Aim
Repeat the entire listing exactly as written.

Items
* * * * *
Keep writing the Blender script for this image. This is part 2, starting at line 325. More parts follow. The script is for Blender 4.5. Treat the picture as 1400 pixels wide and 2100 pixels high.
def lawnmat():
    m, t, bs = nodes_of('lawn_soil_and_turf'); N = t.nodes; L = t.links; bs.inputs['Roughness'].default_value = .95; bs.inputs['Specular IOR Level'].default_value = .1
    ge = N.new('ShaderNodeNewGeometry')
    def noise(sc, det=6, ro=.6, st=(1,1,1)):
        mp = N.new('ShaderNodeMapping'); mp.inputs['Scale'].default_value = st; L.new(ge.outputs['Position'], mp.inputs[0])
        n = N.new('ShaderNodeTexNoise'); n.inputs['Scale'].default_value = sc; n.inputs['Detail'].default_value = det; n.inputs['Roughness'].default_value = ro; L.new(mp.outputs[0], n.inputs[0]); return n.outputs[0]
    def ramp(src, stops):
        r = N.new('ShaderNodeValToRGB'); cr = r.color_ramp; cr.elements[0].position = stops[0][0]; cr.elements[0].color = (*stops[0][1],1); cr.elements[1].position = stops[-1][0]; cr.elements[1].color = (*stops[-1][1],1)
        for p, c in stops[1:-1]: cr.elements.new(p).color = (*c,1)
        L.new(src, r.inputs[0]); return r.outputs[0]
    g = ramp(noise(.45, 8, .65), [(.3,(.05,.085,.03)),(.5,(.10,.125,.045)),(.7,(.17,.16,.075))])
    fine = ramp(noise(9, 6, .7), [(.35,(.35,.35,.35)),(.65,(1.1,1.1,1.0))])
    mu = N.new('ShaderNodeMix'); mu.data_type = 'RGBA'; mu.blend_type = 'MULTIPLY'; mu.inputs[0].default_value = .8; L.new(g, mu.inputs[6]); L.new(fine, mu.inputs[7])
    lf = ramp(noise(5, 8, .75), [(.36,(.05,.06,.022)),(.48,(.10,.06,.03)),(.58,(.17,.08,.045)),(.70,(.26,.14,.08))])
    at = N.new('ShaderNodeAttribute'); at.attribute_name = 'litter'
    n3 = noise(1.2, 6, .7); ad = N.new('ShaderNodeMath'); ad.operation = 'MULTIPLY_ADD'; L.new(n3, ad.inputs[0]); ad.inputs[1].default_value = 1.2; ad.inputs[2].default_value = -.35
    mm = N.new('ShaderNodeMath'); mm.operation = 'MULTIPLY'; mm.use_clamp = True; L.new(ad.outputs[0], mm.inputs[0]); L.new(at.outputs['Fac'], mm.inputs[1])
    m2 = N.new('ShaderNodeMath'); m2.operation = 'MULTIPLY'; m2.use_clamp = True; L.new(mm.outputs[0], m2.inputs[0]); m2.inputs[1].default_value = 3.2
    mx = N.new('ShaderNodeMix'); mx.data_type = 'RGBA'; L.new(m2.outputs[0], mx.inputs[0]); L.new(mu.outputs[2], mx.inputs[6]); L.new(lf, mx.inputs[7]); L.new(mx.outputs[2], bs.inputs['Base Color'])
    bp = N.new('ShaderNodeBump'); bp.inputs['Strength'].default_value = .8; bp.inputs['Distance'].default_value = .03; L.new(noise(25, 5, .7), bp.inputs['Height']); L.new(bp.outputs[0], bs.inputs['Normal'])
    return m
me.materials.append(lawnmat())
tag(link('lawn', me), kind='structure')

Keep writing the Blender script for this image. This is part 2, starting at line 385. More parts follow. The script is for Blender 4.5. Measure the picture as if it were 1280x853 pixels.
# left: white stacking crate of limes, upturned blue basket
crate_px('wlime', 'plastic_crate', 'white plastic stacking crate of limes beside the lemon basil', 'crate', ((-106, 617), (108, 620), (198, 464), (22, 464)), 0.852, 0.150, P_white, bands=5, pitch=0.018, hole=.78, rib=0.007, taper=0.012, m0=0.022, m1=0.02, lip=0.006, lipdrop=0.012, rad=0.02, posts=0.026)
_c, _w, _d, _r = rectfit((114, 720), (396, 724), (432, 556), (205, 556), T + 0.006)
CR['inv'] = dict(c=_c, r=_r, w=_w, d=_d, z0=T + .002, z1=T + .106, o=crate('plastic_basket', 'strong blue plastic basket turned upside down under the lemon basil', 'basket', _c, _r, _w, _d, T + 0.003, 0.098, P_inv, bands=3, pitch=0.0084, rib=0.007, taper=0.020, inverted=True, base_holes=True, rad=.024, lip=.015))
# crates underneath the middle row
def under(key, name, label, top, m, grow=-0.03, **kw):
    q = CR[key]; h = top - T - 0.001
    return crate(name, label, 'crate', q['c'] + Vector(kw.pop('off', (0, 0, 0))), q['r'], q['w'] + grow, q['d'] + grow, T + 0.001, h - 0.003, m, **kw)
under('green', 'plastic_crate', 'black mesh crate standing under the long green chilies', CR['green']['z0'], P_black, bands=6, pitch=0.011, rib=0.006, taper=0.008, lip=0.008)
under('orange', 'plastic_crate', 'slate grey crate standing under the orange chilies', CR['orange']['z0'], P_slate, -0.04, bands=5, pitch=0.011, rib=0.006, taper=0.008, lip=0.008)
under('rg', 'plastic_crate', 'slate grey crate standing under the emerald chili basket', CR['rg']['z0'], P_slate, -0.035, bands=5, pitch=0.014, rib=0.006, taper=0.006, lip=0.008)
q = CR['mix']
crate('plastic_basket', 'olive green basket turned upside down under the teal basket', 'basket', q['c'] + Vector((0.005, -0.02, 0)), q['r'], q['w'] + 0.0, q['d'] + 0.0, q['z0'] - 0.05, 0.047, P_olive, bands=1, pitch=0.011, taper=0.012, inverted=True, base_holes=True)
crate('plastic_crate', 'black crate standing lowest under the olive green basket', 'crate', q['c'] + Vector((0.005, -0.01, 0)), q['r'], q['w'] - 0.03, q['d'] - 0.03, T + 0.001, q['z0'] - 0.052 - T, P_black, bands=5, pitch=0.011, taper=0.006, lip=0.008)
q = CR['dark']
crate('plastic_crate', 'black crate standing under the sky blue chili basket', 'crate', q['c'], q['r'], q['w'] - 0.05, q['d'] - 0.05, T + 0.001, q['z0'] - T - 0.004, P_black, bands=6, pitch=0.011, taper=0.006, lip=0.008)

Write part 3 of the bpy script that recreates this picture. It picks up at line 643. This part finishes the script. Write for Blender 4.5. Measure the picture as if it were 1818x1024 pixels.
* * * * *
Complete response
Keep writing the Blender script for this image. This is part 2, starting at line 325. More parts follow. The script is for Blender 4.5. Treat the picture as 1400 pixels wide and 2100 pixels high.
def lawnmat():
    m, t, bs = nodes_of('lawn_soil_and_turf'); N = t.nodes; L = t.links; bs.inputs['Roughness'].default_value = .95; bs.inputs['Specular IOR Level'].default_value = .1
    ge = N.new('ShaderNodeNewGeometry')
    def noise(sc, det=6, ro=.6, st=(1,1,1)):
        mp = N.new('ShaderNodeMapping'); mp.inputs['Scale'].default_value = st; L.new(ge.outputs['Position'], mp.inputs[0])
        n = N.new('ShaderNodeTexNoise'); n.inputs['Scale'].default_value = sc; n.inputs['Detail'].default_value = det; n.inputs['Roughness'].default_value = ro; L.new(mp.outputs[0], n.inputs[0]); return n.outputs[0]
    def ramp(src, stops):
        r = N.new('ShaderNodeValToRGB'); cr = r.color_ramp; cr.elements[0].position = stops[0][0]; cr.elements[0].color = (*stops[0][1],1); cr.elements[1].position = stops[-1][0]; cr.elements[1].color = (*stops[-1][1],1)
        for p, c in stops[1:-1]: cr.elements.new(p).color = (*c,1)
        L.new(src, r.inputs[0]); return r.outputs[0]
    g = ramp(noise(.45, 8, .65), [(.3,(.05,.085,.03)),(.5,(.10,.125,.045)),(.7,(.17,.16,.075))])
    fine = ramp(noise(9, 6, .7), [(.35,(.35,.35,.35)),(.65,(1.1,1.1,1.0))])
    mu = N.new('ShaderNodeMix'); mu.data_type = 'RGBA'; mu.blend_type = 'MULTIPLY'; mu.inputs[0].default_value = .8; L.new(g, mu.inputs[6]); L.new(fine, mu.inputs[7])
    lf = ramp(noise(5, 8, .75), [(.36,(.05,.06,.022)),(.48,(.10,.06,.03)),(.58,(.17,.08,.045)),(.70,(.26,.14,.08))])
    at = N.new('ShaderNodeAttribute'); at.attribute_name = 'litter'
    n3 = noise(1.2, 6, .7); ad = N.new('ShaderNodeMath'); ad.operation = 'MULTIPLY_ADD'; L.new(n3, ad.inputs[0]); ad.inputs[1].default_value = 1.2; ad.inputs[2].default_value = -.35
    mm = N.new('ShaderNodeMath'); mm.operation = 'MULTIPLY'; mm.use_clamp = True; L.new(ad.outputs[0], mm.inputs[0]); L.new(at.outputs['Fac'], mm.inputs[1])
    m2 = N.new('ShaderNodeMath'); m2.operation = 'MULTIPLY'; m2.use_clamp = True; L.new(mm.outputs[0], m2.inputs[0]); m2.inputs[1].default_value = 3.2
    mx = N.new('ShaderNodeMix'); mx.data_type = 'RGBA'; L.new(m2.outputs[0], mx.inputs[0]); L.new(mu.outputs[2], mx.inputs[6]); L.new(lf, mx.inputs[7]); L.new(mx.outputs[2], bs.inputs['Base Color'])
    bp = N.new('ShaderNodeBump'); bp.inputs['Strength'].default_value = .8; bp.inputs['Distance'].default_value = .03; L.new(noise(25, 5, .7), bp.inputs['Height']); L.new(bp.outputs[0], bs.inputs['Normal'])
    return m
me.materials.append(lawnmat())
tag(link('lawn', me), kind='structure')

Keep writing the Blender script for this image. This is part 2, starting at line 385. More parts follow. The script is for Blender 4.5. Measure the picture as if it were 1280x853 pixels.
# left: white stacking crate of limes, upturned blue basket
crate_px('wlime', 'plastic_crate', 'white plastic stacking crate of limes beside the lemon basil', 'crate', ((-106, 617), (108, 620), (198, 464), (22, 464)), 0.852, 0.150, P_white, bands=5, pitch=0.018, hole=.78, rib=0.007, taper=0.012, m0=0.022, m1=0.02, lip=0.006, lipdrop=0.012, rad=0.02, posts=0.026)
_c, _w, _d, _r = rectfit((114, 720), (396, 724), (432, 556), (205, 556), T + 0.006)
CR['inv'] = dict(c=_c, r=_r, w=_w, d=_d, z0=T + .002, z1=T + .106, o=crate('plastic_basket', 'strong blue plastic basket turned upside down under the lemon basil', 'basket', _c, _r, _w, _d, T + 0.003, 0.098, P_inv, bands=3, pitch=0.0084, rib=0.007, taper=0.020, inverted=True, base_holes=True, rad=.024, lip=.015))
# crates underneath the middle row
def under(key, name, label, top, m, grow=-0.03, **kw):
    q = CR[key]; h = top - T - 0.001
    return crate(name, label, 'crate', q['c'] + Vector(kw.pop('off', (0, 0, 0))), q['r'], q['w'] + grow, q['d'] + grow, T + 0.001, h - 0.003, m, **kw)
under('green', 'plastic_crate', 'black mesh crate standing under the long green chilies', CR['green']['z0'], P_black, bands=6, pitch=0.011, rib=0.006, taper=0.008, lip=0.008)
under('orange', 'plastic_crate', 'slate grey crate standing under the orange chilies', CR['orange']['z0'], P_slate, -0.04, bands=5, pitch=0.011, rib=0.006, taper=0.008, lip=0.008)
under('rg', 'plastic_crate', 'slate grey crate standing under the emerald chili basket', CR['rg']['z0'], P_slate, -0.035, bands=5, pitch=0.014, rib=0.006, taper=0.006, lip=0.008)
q = CR['mix']
crate('plastic_basket', 'olive green basket turned upside down under the teal basket', 'basket', q['c'] + Vector((0.005, -0.02, 0)), q['r'], q['w'] + 0.0, q['d'] + 0.0, q['z0'] - 0.05, 0.047, P_olive, bands=1, pitch=0.011, taper=0.012, inverted=True, base_holes=True)
crate('plastic_crate', 'black crate standing lowest under the olive green basket', 'crate', q['c'] + Vector((0.005, -0.01, 0)), q['r'], q['w'] - 0.03, q['d'] - 0.03, T + 0.001, q['z0'] - 0.052 - T, P_black, bands=5, pitch=0.011, taper=0.006, lip=0.008)
q = CR['dark']
crate('plastic_crate', 'black crate standing under the sky blue chili basket', 'crate', q['c'], q['r'], q['w'] - 0.05, q['d'] - 0.05, T + 0.001, q['z0'] - T - 0.004, P_black, bands=6, pitch=0.011, taper=0.006, lip=0.008)

Write part 3 of the bpy script that recreates this picture. It picks up at line 643. This part finishes the script. Write for Blender 4.5. Measure the picture as if it were 1818x1024 pixels.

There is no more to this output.